Pay Yourself First to Get Ahead
News outlets love doing those “how many Americans could afford an emergency?” stories. CNBC reported on the most recent of these for the year 2022:
56% of Americans can’t cover a $1,000 emergency expense with savings
The rest of the survey respondents indicated they would have to leverage themselves somehow to pay the $1,000 expense — 10% said they would borrow the money, 20% would charge it on a credit card, 12% would pay the bill and cut other expenses, and 4% would take out a personal loan.
Now, there are limits to how often we want to compare ourselves to others as a measure of success. In this case, however, I bring it up to point out that if you don’t have the savings you’d like, you’re not alone. You’re not a “failure” and you’re certainly not a bad person – at least not because of this. If you’re having trouble taking more effective control of your family finances, that only proves you’re an American in the 21st century.
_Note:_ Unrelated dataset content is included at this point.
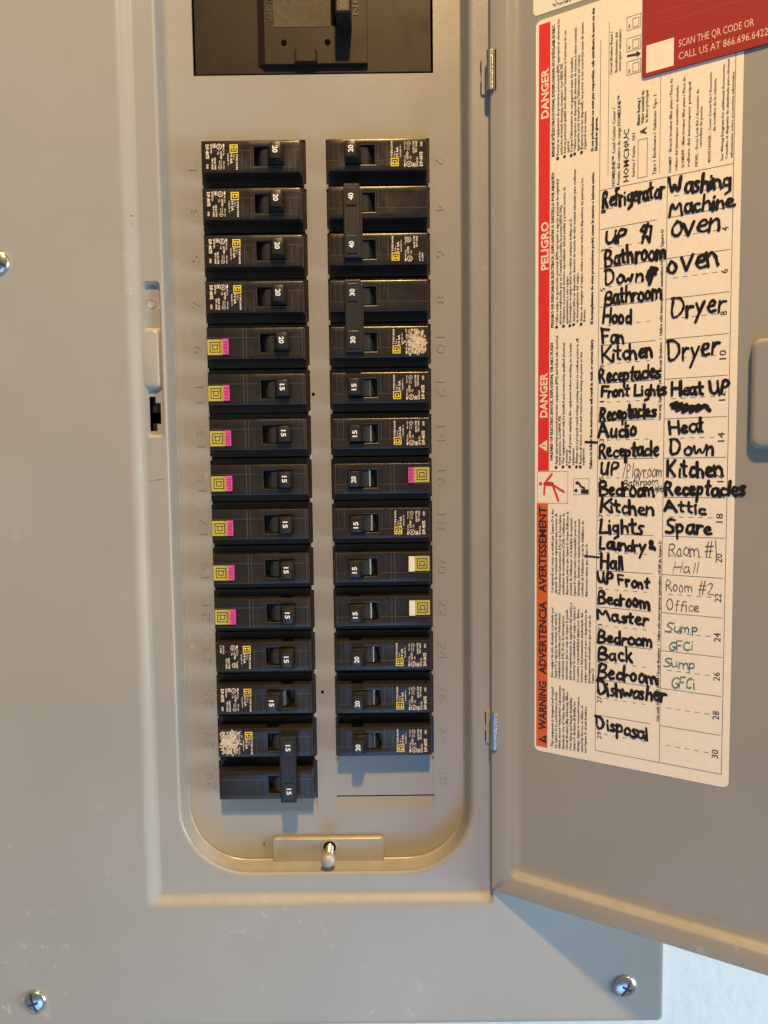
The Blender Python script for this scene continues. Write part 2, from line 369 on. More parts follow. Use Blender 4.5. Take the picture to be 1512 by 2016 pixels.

On the other hand, if you start taking even small steps today to build up an emergency fund... if you keep your eyes out for our official announcement about what we’re unveiling next month... if you read just a few articles a week about making better use of your budget or shaving expenses in order to pay down debt... if you do any or all of these things, you’re literally in the top 44% of Americans.
Give Yourself Some Credit
Pay yourself first is about literally saving money, which will in turn literally improve your credit score and help you deal with debt. But it’s also about giving yourself a little credit mentally and emotionally, as a person.
Look at all you’ve survived. Look at all you’ve done, given what you’ve had to work with. Imagine what you could do with a little support and opportunity. So when you’re handing out thanks and compliments to people who’ve done you a solid, pay yourself first. You can do this.